**Collected material:**
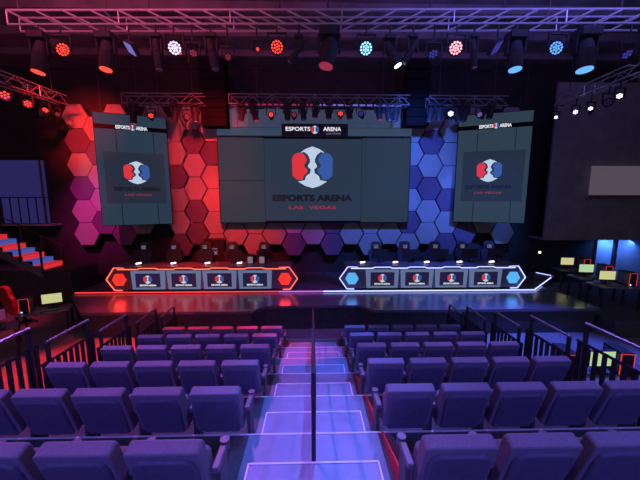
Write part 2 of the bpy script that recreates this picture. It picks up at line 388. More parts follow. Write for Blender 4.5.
def side_screen(A, B, D, top_label, ctr, centre, base, flip):
    """A outer top corner, B inner top corner, D bottom outer"""
    w = (Vector((B.x, B.y)) - Vector((A.x, A.y))).length; h = A.z - D.z
    left, right = (A, B) if A.x < B.x else (B, A)
    ang = math.atan2(right.y - left.y, right.x - left.x)
    e = empty('side_screen', ((A.x + B.x) / 2, (A.y + B.y) / 2, D.z), top_label, 'screen', 'tall side screens', (0, 0, ang))
    panel('screen_frame', -w / 2 - .02, w / 2 + .02, -.02, h + .02, .03, .2, M['screenblk'], e)
    zz = [0, h * .885, h * .905, h]
    panel('screen_panel', -w / 2, w / 2, h * .905, h, 0, .03, base, e)
    gap = .012
    c = ctr
    panel('screen_panel', -w / 2, -w * .22 - gap, 0, h * .865, 0, .03, base, e)
    panel('screen_panel', -w * .22 + gap, w * .3 - gap, 0, h * .865, 0, .03, base, e)
    panel('screen_panel', w * .3 + gap, w / 2, 0, h * .865, 0, .03, base, e)
    p = panel('centre_picture', -w * .41, w * .44, h * .2, h * .665, -.02, 0, centre, e)
    logo(p, w * (.03 * flip), -.02, h * .485, h * .105)
    text('ESPORTS ARENA', w * .66, .16, M['txtdark'], p, 'wordmark', (w * .03 * flip, -.028, h * .335), .06)
    text('LAS VEGAS', w * .38, .075, M['txtred'], p, 'wordmark', (w * .03 * flip, -.028, h * .28))
    sgn = panel('sign_bar', -w * .20, w * .22, h * .868, h * .905, -.05, 0, M['screenblk'], e)
    text('ESPORTS', w * .19, .13, M['white'], sgn, 'wordmark', (-w * .115, -.056, h * .886), .03)
    text('ARENA', w * .16, .13, M['white'], sgn, 'wordmark', (w * .145, -.056, h * .886), .03)
    logo(sgn, w * .02, -.052, h * .886, .1, .005)
    for x in (-w * .4, w * .4): MB().tube((x, .12, h), (x, .12, ZC - D.z), .012, 6).build('hanging_wire', M['cable'], e)
side_screen(W(92, 111.5, 11.55), W(165.5, 118, 12.45), W(103, 225.5, 11.55), 'tall slate side screen with emblem, angled inward at the left of the stage', 0, M['sidec'], M['side'], 1)
side_screen(W(534, 110, 11.55), W(459.5, 115, 12.45), W(522, 223, 11.55), 'tall slate side screen with emblem, angled inward at the right of the stage', 0, M['sidec'], M['sider'], -1)

def wires(e, xs, z0):
    for x in xs:
        a = e.matrix_world @ Vector((x, .1, z0)); MB().tube((x, .12, z0), (x, .12, ZC - e.location.z), .012, 6).build('hanging_wire', M['cable'], e)
wires(ms, (-w_main * .4, w_main * .4), h_main - .05)

# ------------------------------------------------------------------ desks
def desk(cx, wd, lab, led, ledtop, hexm, who):
    h = .88; y0, y1 = 10.32, 11.05
    e = empty('gaming_desk', (cx, y0, ZR), lab, 'desk', 'lit gaming desks on stage')
    hw = wd / 2
    out = [(-hw, h * .48), (-hw + .24, .05), (hw - .24, .05), (hw, h * .48), (hw - .27, h - .06), (-hw + .27, h - .06)]
    MB().prism(out, 0, .6).build('desk_body', M['desk'], e, .01)
    MB().box(-hw + .2, hw - .2, -.04, .75, h - .05, h).build('desk_top', M['desk'], e, .01)
    sp = 1.232; x0 = -1.5 * sp + (.03 if who else -.02)
    # top strip with small notches above each screen
    st = MB(); zt = h - .10; r = .022
    xs = -hw + .38; pts = [(xs, zt)]
    for i in range(4):
        c = x0 + i * sp
        pts += [(c - .36, zt), (c - .26, zt + .04), (c + .26, zt + .04), (c + .36, zt)]
    pts += [(hw - .38, zt)]
    for a, b in zip(pts, pts[1:]):
        if (Vector(b) - Vector(a)).length > .01: st.tube((a[0], -.03, a[1]), (b[0], -.03, b[1]), .017, 6)
    st.build('light_strip', ledtop, e)
    for s in (-1, 1):
        cv = MB(); P = [(s * (hw - .62), h - .05), (s * (hw - .27), h - .04), (s * (hw + .02), h * .48), (s * (hw - .24), .04), (s * (hw - .5), .035)]
        for a, b in zip(P, P[1:]): cv.tube((a[0], -.03, a[1]), (b[0], -.03, b[1]), .017, 6)
        cv.build('light_strip', led, e)
        MB().prism(hexpts(.235, s * (hw - .42), h * .47), -.05, 0).build('lit_hexagon', hexm, e)
        area((cx + s * (hw - .42), y0 - .1, ZR + h * .45), (cx + s * (hw - .42), y0 - .7, ZS), (.1, .25, 1) if who else (1, .03, .03), 1.0 if who else 3.0, .34, .34)
    for i in range(4):
        c = x0 + i * sp
        fr = MB().prism([(c - .55, .07), (c + .55, .07), (c + .59, .73), (c - .59, .73)], -.05, 0).build('screen_frame', M['deskframe'], e, .01)
        pc = MB().box(c - .42, c + .42, -.065, -.05, .15, .64).build('screen_face', M['pix'], fr)
        logo(pc, c, -.066, .43, .15, .005)
        text('ESPORTS ARENA', .56, .06, M['white'], pc, 'wordmark', (c, -.072, .225), .02)
    return e
pl, pr = W(107.5, 281, 10.32), W(297, 281, 10.32)
desk((pl.x + pr.x) / 2, pr.x - pl.x, 'long desk outlined in red light with four emblem screens, left side of the stage', M['ledr'], M['ledrp'], M['hexr'], 0)
DLx, DLw = (pl.x + pr.x) / 2, pr.x - pl.x
ql, qr = W(340, 281, 10.32), W(524, 281, 10.32)
desk((ql.x + qr.x) / 2, qr.x - ql.x, 'long desk outlined in blue light with four emblem screens, right side of the stage', M['ledb'], M['ledb'], M['hexb'], 1)
DRx, DRw = (ql.x + qr.x) / 2, qr.x - ql.x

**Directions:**
Repeat only what lies between the start of the data and the end of the line containing "M['sidec'], M['sider'], -1)", exactly, with pictures left out.

**Exercise answer:**
Write part 2 of the bpy script that recreates this picture. It picks up at line 388. More parts follow. Write for Blender 4.5.
def side_screen(A, B, D, top_label, ctr, centre, base, flip):
    """A outer top corner, B inner top corner, D bottom outer"""
    w = (Vector((B.x, B.y)) - Vector((A.x, A.y))).length; h = A.z - D.z
    left, right = (A, B) if A.x < B.x else (B, A)
    ang = math.atan2(right.y - left.y, right.x - left.x)
    e = empty('side_screen', ((A.x + B.x) / 2, (A.y + B.y) / 2, D.z), top_label, 'screen', 'tall side screens', (0, 0, ang))
    panel('screen_frame', -w / 2 - .02, w / 2 + .02, -.02, h + .02, .03, .2, M['screenblk'], e)
    zz = [0, h * .885, h * .905, h]
    panel('screen_panel', -w / 2, w / 2, h * .905, h, 0, .03, base, e)
    gap = .012
    c = ctr
    panel('screen_panel', -w / 2, -w * .22 - gap, 0, h * .865, 0, .03, base, e)
    panel('screen_panel', -w * .22 + gap, w * .3 - gap, 0, h * .865, 0, .03, base, e)
    panel('screen_panel', w * .3 + gap, w / 2, 0, h * .865, 0, .03, base, e)
    p = panel('centre_picture', -w * .41, w * .44, h * .2, h * .665, -.02, 0, centre, e)
    logo(p, w * (.03 * flip), -.02, h * .485, h * .105)
    text('ESPORTS ARENA', w * .66, .16, M['txtdark'], p, 'wordmark', (w * .03 * flip, -.028, h * .335), .06)
    text('LAS VEGAS', w * .38, .075, M['txtred'], p, 'wordmark', (w * .03 * flip, -.028, h * .28))
    sgn = panel('sign_bar', -w * .20, w * .22, h * .868, h * .905, -.05, 0, M['screenblk'], e)
    text('ESPORTS', w * .19, .13, M['white'], sgn, 'wordmark', (-w * .115, -.056, h * .886), .03)
    text('ARENA', w * .16, .13, M['white'], sgn, 'wordmark', (w * .145, -.056, h * .886), .03)
    logo(sgn, w * .02, -.052, h * .886, .1, .005)
    for x in (-w * .4, w * .4): MB().tube((x, .12, h), (x, .12, ZC - D.z), .012, 6).build('hanging_wire', M['cable'], e)
side_screen(W(92, 111.5, 11.55), W(165.5, 118, 12.45), W(103, 225.5, 11.55), 'tall slate side screen with emblem, angled inward at the left of the stage', 0, M['sidec'], M['side'], 1)
side_screen(W(534, 110, 11.55), W(459.5, 115, 12.45), W(522, 223, 11.55), 'tall slate side screen with emblem, angled inward at the right of the stage', 0, M['sidec'], M['sider'], -1)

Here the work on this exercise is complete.